In two of the non-class action suits, Arrowood Indemnity Company v. Fannie Mae and Fairholme Funds v. FHFA, the plaintiffs, Fannie Mae and Freddie Mac preferred shareholders, filed amended complaints on November 1, 2017 against us, FHFA as our conservator, the Director of FHFA (in his official capacity) and Freddie Mac alleging that the net worth sweep dividend provisions nullified certain rights of the preferred shareholders, particularly the right to receive dividends, and exceeded FHFA’s statutory authority. Plaintiffs bring claims for breach of contract, breach of the implied covenant of good faith and fair dealing, breach of fiduciary duties and violations of Delaware and Virginia corporate law. They also assert claims for violation of the Administrative Procedure Act against FHFA. Plaintiffs seek damages, equitable and injunctive relief, and costs and expenses, including attorneys’ fees. Defendants moved to dismiss both amended complaints on January 10, 2018.

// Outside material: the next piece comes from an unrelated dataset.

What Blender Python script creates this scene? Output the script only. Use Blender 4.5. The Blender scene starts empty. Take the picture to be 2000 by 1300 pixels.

On May 21, 2018, another Fannie Mae and Freddie Mac shareholder filed a pro se complaint for declaratory relief and compensatory damages against Fannie Mae (including certain members of its Board of Directors), Freddie Mac (including certain members of its Board of Directors) and FHFA, as conservator. Plaintiff in that case, Angel v. Federal Home Loan Mortgage Corporation, asserts claims for breach of contract, breach of implied covenants of good faith and fair dealing, and aiding and abetting the federal government in avoiding an alleged implicit guarantee of dividend payments. Defendants moved to dismiss the complaint on July 12, 2018.
On August 2, 2017, shareholder David J. Voacolo filed a lawsuit, Voacolo v. Fannie Mae, in the U.S. District Court for the District of New Jersey against Fannie Mae and the United States alleging that the net worth sweep dividend provisions of the senior preferred stock that were implemented pursuant to the August 2012 amendments to the senior preferred stock purchase agreements were a violation of due process and an illegal exaction. Plaintiff seeks damages only. Defendants filed motions to dismiss on March 26, 2018. On May 4, 2018, the court granted defendants’ motions to dismiss.
Given the stage of these lawsuits, the substantial and novel legal questions that remain, and our substantial defenses, we are currently unable to estimate the reasonably possible loss or range of loss arising from this litigation.